The nose is lawn grass and white chalk with a good dose of ethanol (basically vodka) and diacetyl (fake popcorn butter) — it’s kind of like a cheap hand sanitizer. The palate is very watery with a vanilla chalk edge and more of that cheap hand sanitizer with maybe a hint of caramel and cherry lurking somewhere under all that water and ethanol.

This is offensive.

Bottom Line:

This is the first whiskey I’ve ever tasted that kind of made me mad. If I were from Tennessee, I’d be pretty pissed off. This isn’t just “bad but you can shoot it.” It’s “pour this shit down the drain because it’s besmirching the good name of Tennessee whiskey.” Seriously, this is the sort of whiskey people try and then think they “don’t like whiskey” for the rest of their lives.

If you don’t believe me, my wife’s two-sentence review was, “Hideous. This is why people hate whiskey.”

2. Trader Joe’s Speyside Single Malt Scotch Whisky Aged 8 Years — Taste 2

Trader Joe's Speyside Whisky
Zach Johnston

ABV: 40%

Average Price: $21

The Whiskey:

This Speyside whisky is sourced for Trader Joe’s and bottled before being shipped over to the U.S. The juice in the bottle is a standard single malt aged for eight years before blending, filtering, and proofing.

Trader Joe's Whiskey
Zach Johnston

Tasting Notes:

This is a butterscotch boom on the nose with a hint of malted vanilla and bran muffins. The palate is lightly malted with a very watery opening next to orchard fruits and a light sense of “wood” that’s just touched with winter spices. A hint of honey and maybe some apple sneak in a late with a slightly woody but mostly watery finish.

Bottom Line:

This was fine. There was nothing really offensive about it but there wasn’t much there in the first place. It’d work perfectly fine with Coke and ginger ale but that’s about it.

1. Trader Joe’s Kentucky Bourbon Straight Whiskey — Taste 1

Trader Joe's Kentucky Bourbon
Trader Joe

ABV: 45%

Average Price: $15

The Whiskey:

This sourced whiskey is from an unknown Kentucky distillery (some say it comes from Barton 1792, like Costco’s whiskey but there’s no real proof backing that up). The juice is aged for five years before it’s blended, filtered, and proofed down for bottling.

Trader Joe's Whiskey
Zach Johnston

Tasting Notes:

The nose opens with a light sense of sour cherry, dried red chili, Red Hots, and a bit of cellar must. The palate is sweet with plenty of caramel, vanilla pudding, and a bit of heat that builds towards a sense of “wood” and leather. The end peters out a bit as the warmth overtakes the wood and fades away, leaving a sweet cherry/vanilla note.

Bottom Line:

This was… perfectly fine. It was cheap bourbon for $15. I wouldn’t make an extra trip to Trader Joe’s to buy this but I would pick up a bottle if it was on sale to use for whiskey and Cokes or… more likely cooking, tbh.

Part 2: Final Thoughts

Trader Joe's Whiskey
Zach Johnston

Ugh. I taste a lot of whiskeys and these all fell to the bottom. The Scotch whisky was fine for what it is — a $20 bottle of young whisky. There was nothing offensive about it (though the nose was a little too butterscotch). Otherwise, it was a perfectly fine mixer for highballs with a lot of bold flavors in the mix.
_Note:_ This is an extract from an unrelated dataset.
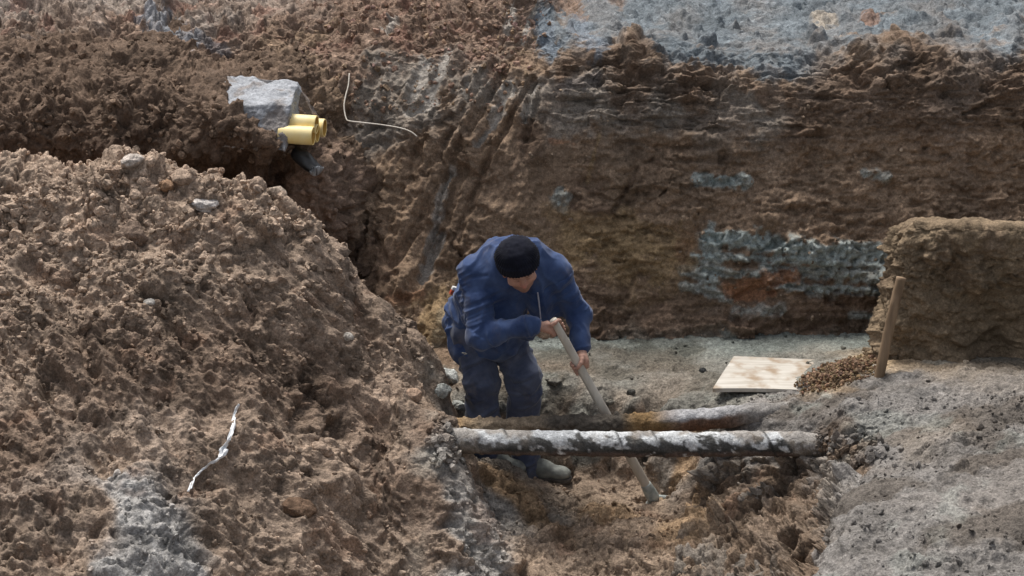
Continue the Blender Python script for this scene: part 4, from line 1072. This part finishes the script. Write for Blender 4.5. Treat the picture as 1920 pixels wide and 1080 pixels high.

The bourbon was also fine. I don’t really see the point of going out of your way to get this bottle when you can get a cheaper and better Jim Beam or Evan Williams pretty much everywhere. That said, there was nothing offensive about this bourbon. It was drinkable and easy-going.

Then there was the Tennessee whiskey. It’s an abomination. Avoid at all costs. I’m still kind of mad about it. Seriously.